Tariffs Corrupt the Market Process
When governments erect tariffs, they do so mainly to protect domestic industries from market pressure by foreign businesses. This justification is politically popular since it makes it sound like our own companies will become stronger and provide plentiful jobs and growth for our economy. However, what are the long-term effects of sheltering domestic firms from international competition? A recent paper by the American Action Forum highlights many of the concerns I have about how tariffs can corrupt the natural process of the market.

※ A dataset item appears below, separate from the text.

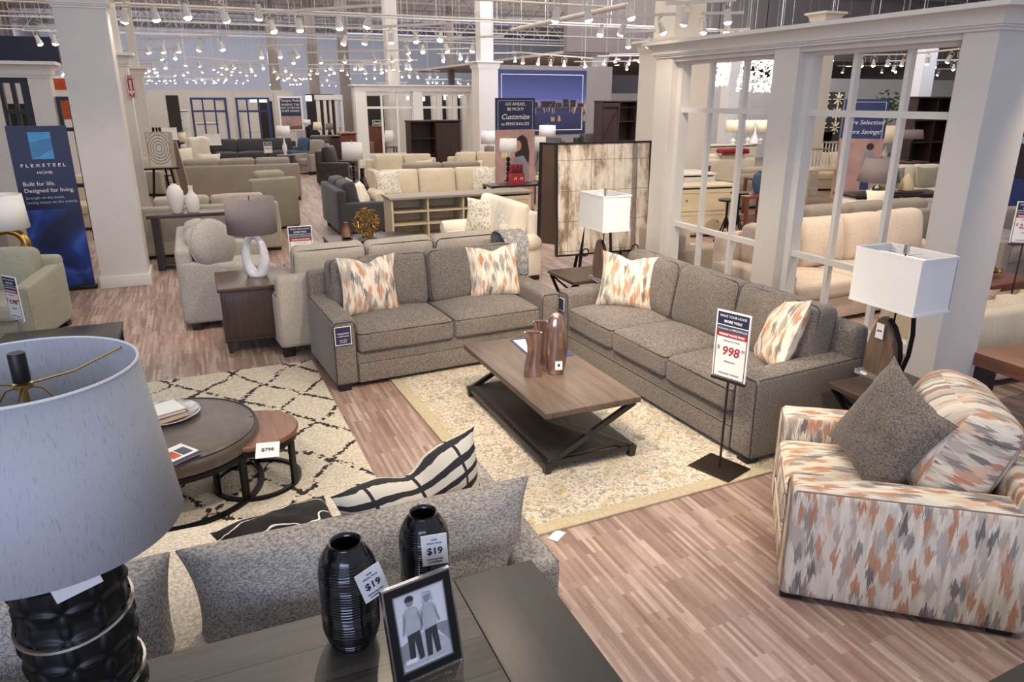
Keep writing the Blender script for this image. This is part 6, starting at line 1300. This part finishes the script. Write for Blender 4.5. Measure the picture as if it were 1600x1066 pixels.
for k, (u0, u1, v0, v1, y, l) in enumerate(((1105, 1128, 97, 134, 15.5, 'smaller glowing crystal box chandelier, left of two behind the partition'), (1168, 1206, 93, 143, 14.0, 'larger glowing crystal box chandelier, right of two behind the partition'))):
    x, w_ = px_w(u0, u1, y, v1); zb, zt = ony(u0, v1, y)[1], ony(u0, v0, y)[1]; ch = root('crystal_chandelier', l, 'chandelier', (x, y, zb)); b = MB(); rnd = random.Random(k)
    for q in range(420):
        an = rnd.uniform(0, 4); s_ = int(an); t_ = an-s_; hx = w_/2; p_ = [(-hx+2*hx*t_, -hx), (hx, -hx+2*hx*t_), (hx-2*hx*t_, hx), (-hx, hx-2*hx*t_)][s_]; c = Vector((p_[0], p_[1], rnd.uniform(0, zt-zb))); d = Vector((rnd.gauss(0, 1), rnd.gauss(0, 1), rnd.gauss(0, 1))).normalized()*.05; e_ = d.orthogonal().normalized()*.035; b._add([c-d, c+e_, c+d, c-e_], [(0, 1, 2, 3)])
    b.build('crystal_leaves', 'crystal_glow', ch, smooth=False); b = MB(); b.tube([(0, 0, zt-zb), (0, 0, 7.5-zb)], .012, 5); b.build('rod', 'black_metal', ch); b = MB(); b.bb(-w_/2, w_/2, -w_/2, w_/2, zt-zb-.02, zt-zb); b.build('top_plate', 'chrome', ch, smooth=False)
pl_ = root('potted_tree', 'dark leafy tree seen through the right partition window', 'plant', (ony(1388, 170, 20)[0], 20, 0)); b = MB(); rnd = random.Random(12)
for k in range(200): c = Vector((rnd.gauss(0, .3), rnd.gauss(0, .3), 1.9+rnd.gauss(0, .3))); d = Vector((rnd.gauss(0, 1), rnd.gauss(0, 1), rnd.gauss(0, .6))).normalized()*.13; e_ = d.orthogonal().normalized()*.05; b._add([c-d, c+e_, c+d, c-e_], [(0, 1, 2, 3)])
b.build('foliage', 'green_leaf', pl_, smooth=False); b = MB(); b.tube([(0, 0, .3), (0, 0, 1.9)], .03, 6); b.build('trunk', 'cherry', pl_); b = MB(); b.lathe([(.2, 0), (.25, .4), (1e-4, .38)], seg=16); b.build('pot', 'black_plastic', pl_)
wseg('', 1100, 1640, 120, 500, 24.5, .2, 'column_paint', 'wall_annex')
cab_px('dark shelving against the back wall of the far right room', 1338, 1366, 160, 22, .4, 'rustic_dark', 1, 0, (0,), 'shelf_unit', cat='shelves')
sofa('sand_accent_sofa', 'sand sofa in the middle distance of the far right room', 'sofa', (15.5, 14.5, 0), -.3, 2.0, .9, .2, .6, .46, .95, 2, 2, 'cream_fabric')
simple_table('side_table', 'tall brown side table left of the selection banner', (10.8, 12.1, 0), .5, .5, .75, 'cherry')
# ---- right of the last post
sofa('cream_roll_sofa', 'cream sofa with a low rounded back right of the last partition post', 'sofa', (6.45, 4.42, 0), math.radians(176), 1.9, .85, .2, .55, .40, .70, 2, 2, 'cream_fabric', back_body_h=.68)
simple_table('brown_table', 'glossy brown wooden table behind the ikat armchair at the right edge', (5.62, 2.86, 0), 1.0, .9, .53, 'warm_wood', top_t=.10, leg=.10, leg_mat='espresso')
simple_table('brown_table', 'brown wooden table holding the gold leaf sculpture at the right edge', (7.45, 4.95, 0), 1.2, .55, .50, 'cherry', top_t=.08, leg=.08)
gl = root('leaf_sculpture', 'gold and dark ginkgo leaf centrepiece at the right edge', 'sculpture', (7.3, 4.95, .501), .1)
for nm, mt, sd in (('gold_leaves', 'gold', 4), ('dark_leaves', 'bronze_metal', 8)):
    b = MB(); rnd = random.Random(sd)
    for k in range(34):
        c = Vector((rnd.uniform(-.42, .42), rnd.uniform(-.13, .13), rnd.uniform(.02, .11))); rr = rnd.uniform(.035, .06); m = Matrix.Translation(c) @ Matrix.Rotation(rnd.uniform(-.6, .6), 4, 'X') @ Matrix.Rotation(rnd.uniform(-.5, .5), 4, 'Y'); b.prism([(rr*math.cos(q*PI/5), rr*.8*math.sin(q*PI/5)) for q in range(10)], 0, .004, m)
    b.build(nm, mt, gl, smooth=False)
throw_pillow('paisley pillow with orange piping beside the last partition post', (5.95, 4.05, .42), math.radians(160), .45, .40, .16, 'paisley_fabric', rx=-.4, seed=61, n=12)
sofa('grey_taupe_sofa', 'taupe sofa with a grey fur throw right of the last partition post', 'sofa', (10.15, 6.0, 0), math.radians(10), 1.9, .95, .2, .6, .46, .85, 2, 2, 'taupe_fabric')
b = MB(); b.cushion((.75, .5, .16), .07, .03, Rm(rz=.3, rx=.12), n=8, wob=.05); o = b.build('fur_throw', 'fur_grey', loc=(9.6, 6.25, .58)); tag(o, 'grey fur throw bunched on the taupe sofa at the right edge', 'blanket')
bn3 = sign_panel('customize_banner', 'blue customize banner cut off by the right edge of the photo', (12.9, 8.1, 0), math.radians(-48), .95, 2.45, 'navy_frame', rects=[('photo_field', -.475, .475, .35, 1.70, 'light_blue_print'), ('white_strip', -.475, .475, .3, .36, 'paper_white')], border=(.05, .008, 'paper_white'), texts=[('Customize', 0, 2.0, .16, 'paper_white', dict(shear=.25)), ('to PERSONALIZE', 0, 1.82, .095, 'paper_white', {})])
flat(bn3, [(-.28, .9), (.05, .85), (.1, 1.3), (.0, 1.55), (-.15, 1.6), (-.28, 1.45)], 'hair_print', -.006, 'printed_hair'); flat(bn3, [(-.40, .45), (.1, .45), (.05, 1.0), (-.30, 1.05)], 'navy_frame', -.0075, 'printed_shirt'); flat(bn3, [(-.45, .40), (-.1, .40), (-.2, .62), (-.42, .6)], 'orange_print', -.009, 'printed_swatch')
price_sign('white price sign reading 2,498 at the right edge of the photo', (7.55, 4.62, 0), math.radians(-40), .25, .42, '$2,498', stand=.92)

# ------------------------------------------------------------------ track lights
def track(label, p0, p1, fr, on=None, group=None, hs=1.0, rods=True, seed=0):
    rnd = random.Random(seed); p0, p1 = Vector(p0), Vector(p1); mid = (p0+p1)/2; d = p1-p0; L_ = d.length; az = math.atan2(d.y, d.x)
    r = root('track_light', label, 'track light', mid, az, group); b = MB(); b.bb(-L_/2, L_/2, -.018, .018, 0, .035); b.build('rail', 'pipe_white', r, smooth=False)
    for x in (-L_*.4, L_*.4): b = MB(); b.tube([(x, 0, .03), (x, 0, 7.62-mid.z)], .004, 4); b.build('hanger_rod', 'pipe_white', r, smooth=False)
    for i, f in enumerate(fr):
        x = -L_/2+L_*f; tilt = rnd.uniform(-.5, .5); yaw = rnd.uniform(0, 6.3); lit = on is None or i in on
        m = Matrix.Translation((x, 0, -.17*hs)) @ Matrix.Rotation(yaw, 4, 'Z') @ Matrix.Rotation(tilt, 4, 'X')
        b = MB(); b.lathe([(1e-4, .085*hs), (.032*hs, .08*hs), (.036*hs, .02*hs), (.05*hs, -.03*hs), (.054*hs, -.075*hs), (.05*hs, -.075*hs), (1e-4, -.07*hs)], (0, 0, 0), 14, m); b.tube([m @ Vector((sx*.075*hs, 0, zz*hs)) for sx, zz in ((-1, 0), (-1, .12), (0, .15), (1, .12), (1, 0))], .006, 5)
        b.tube([m @ Vector((0, 0, .15*hs)), (x, 0, .0)], .012, 6); h_ = b.build('lamp_head', 'pipe_white', r)
        b = MB(); b.lathe([(.046*hs, -.072*hs), (.044*hs, -.086*hs), (.03*hs, -.100*hs), (1e-4, -.106*hs)], (0, 0, 0), 14, m); b.build('bulb', 'bulb_glow' if lit else 'pipe_white', h_)
    return r
near = [((400, 23), (595, 10), [.13, .36, .68, .9], 3.42, 'first from the top left of centre'), ((520, 47), (708, 38), [.1, .28, .5, .7, .9], 3.42, 'long one above the far partition, left'), ((623, 64), (786, 58), [.08, .24, .47, .72], 3.42, 'long one touching the white column'),
        ((222, 63), (356, 57), [.05, .24, .42, .68, .92], 3.42, 'one just right of the wide left column'), ((400, 73), (473, 71), [.1, .5, .85], 3.42, 'short one left of centre'), ((18, 75), (90, 73), [.12, .53, .88], 3.42, 'one above the black windows, lower'), ((40, 47), (96, 45), [.3, .75], 3.42, 'one above the black windows, upper'),
        ((450, 84), (600, 80), [.05, .35, .6, .9], 3.42, 'one above the dark bays'), ((920, 29), (1056, 24), [.15, .4, .85], 3.42, 'one above the barn-door cabinet, upper'), ((965, 52), (1024, 50), [.3, .85], 3.42, 'one above the barn-door cabinet, lower'), ((1095, 23), (1162, 22), [.1, .65], 3.42, 'one above the partition crown, upper'),
        ((1120, 49), (1172, 47), [.2, .65], 3.42, 'one above the partition crown, lower'), ((800, 82), (925, 92), [.12, .3, .45, .62, .9], 3.42, 'one along the top of the mural'), ((856, 0), (1000, -6), [.1, .45, .9], 3.42, 'one cut by the top edge right of centre'), ((180, 2), (300, -8), [.1, .5, .9], 3.42, 'one cut by the top edge at the left'),
        ((330, 2), (420, -8), [.2, .8], 3.42, 'one cut by the top edge left of centre'), ((1344, 87), (1416, 86), [.06, .32, .63, .95], 3.30, 'one seen through the right partition window, left'), ((1430, 85), (1506, 77), [.3, .75, .98], 3.30, 'one seen through the right partition window, right'), ((1040, 8), (1150, 2), [.3, .9], 3.42, 'one cut by the top edge above the partition')]
for i, (a_, c_, fr, z, l) in enumerate(near):
    pa, pb = onz(a_[0], a_[1], z), onz(c_[0], c_[1], z)
    ca = Vector((*pa, z)); cb_ = Vector((*pb, z)); d = cb_-ca
    if d.length > 4.2:      # keep real track length: shorten along the view by choosing the nearer end's depth
        cb_ = Vector((*ony(c_[0], c_[1], pa[1]-1.2)[:1], pa[1]-1.2, z)) if False else ca+d
    track('white track light bar, the '+l, ca, cb_, fr, None, None, .95 if d.length < 6 else 1.1, seed=i)
proto = track('white track light bar with four spot heads among the far ceiling lights', (4, 24, 3.4), (6.4, 22.5, 3.4), [.08, .36, .64, .92], None, 'far track lights over the back of the showroom', .95, seed=77)
proto2 = track('white track light bar with four spot heads among the far ceiling lights', (4, 27, 3.4), (6.4, 25.5, 3.4), [.1, .3, .7, .9], None, 'far track lights over the back of the showroom', 1.1, seed=78)
rnd = random.Random(21); cnt = 0; near_mid = [o.location.copy() for o in bpy.data.objects if o.name.startswith('track_light')]
for gy in range(17, 60, 3):
    for gx_ in range(-6, 34, 4):
        x = gx_+rnd.uniform(-1.2, 1.2); y = gy+rnd.uniform(-1.2, 1.2)
        az_ = math.atan2(x, y)-AZ
        if abs(math.tan(az_)) > .74 or y-x*.0 < 16: continue
        if x > 10 and y > 26.5 and y < 51: continue
        if rnd.random() < .22 or any((Vector((x, y, m_.z))-m_).length < 3.2 for m_ in near_mid[:-2]): continue
        c = copy_tree(proto if rnd.random() < .5 else proto2); c.location = (x, y, 3.45+rnd.uniform(.0, .3)); c.rotation_euler = (0, 0, rnd.choice([-.65, -.75, -.5, .8])+rnd.uniform(-.1, .1)); cnt += 1
print('far tracks', cnt)

# lettering becomes plain meshes
bpy.context.view_layer.update(); dg = bpy.context.evaluated_depsgraph_get()
for o in [o for o in bpy.data.objects if o.type == 'FONT']:
    me = bpy.data.meshes.new_from_object(o.evaluated_get(dg)); n = bpy.data.objects.new('lettering', me); COL.objects.link(n)
    n.parent = o.parent; n.location = o.location; n.rotation_euler = o.rotation_euler; n.scale = o.scale; bpy.data.objects.remove(o)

By giving homegrown industries preferential treatment, the government weakens their motivation to pursue new ideas or improvements. The paper states, “Limiting the access of foreign firms in the domestic market through tariffs reduces any incentive domestic producers have to develop new products, knowing there will be fewer options for consumers that are comparatively more expensive.” In a truly free market, firms must compete for customers to sell their goods and services. This competition can be manifested through price differences or quality differences. Both of these types of differences spur innovation. Sometimes a firm will want to find ways to reduce costs (and hopefully in turn price), so they look for better technology or better processes to help them achieve that. Toyota was a famous example of this kind of advancement when they implemented their “Just-in-Time” production strategy (Just-in-Time Production System (JIT) in Lean Manufacturing - SixSigma.us).
At times, a business may aim to improve the goods or services it delivers, so they also attempt to find better technology or processes to do so. Apple was a famous example of this kind of progress with their vertical integration of both software and hardware in their products (Vertical Integration Works for Apple - But It Won’t for Everyone - Knowledge at Wharton).
Since trade barriers inherently stifle market rivalry, national companies feel less pressure to lower prices or enhance the value of what they offer. This is harmful to our economy because it damages our global presence (something I rarely see tariff proponents bring up) but it’s also detrimental to our national welfare since we are deprived of either higher-quality products or less costly products. What justification is there for making consumers bear higher costs for inferior goods?
While protecting jobs may sound humane and wise on the surface, the truth is that tariffs in the long run will both reduce jobs and our overall quality of life. Policy makers must not be so myopic when they promote the benefits of tariffs. Their myopia can have devastating effects on our economy.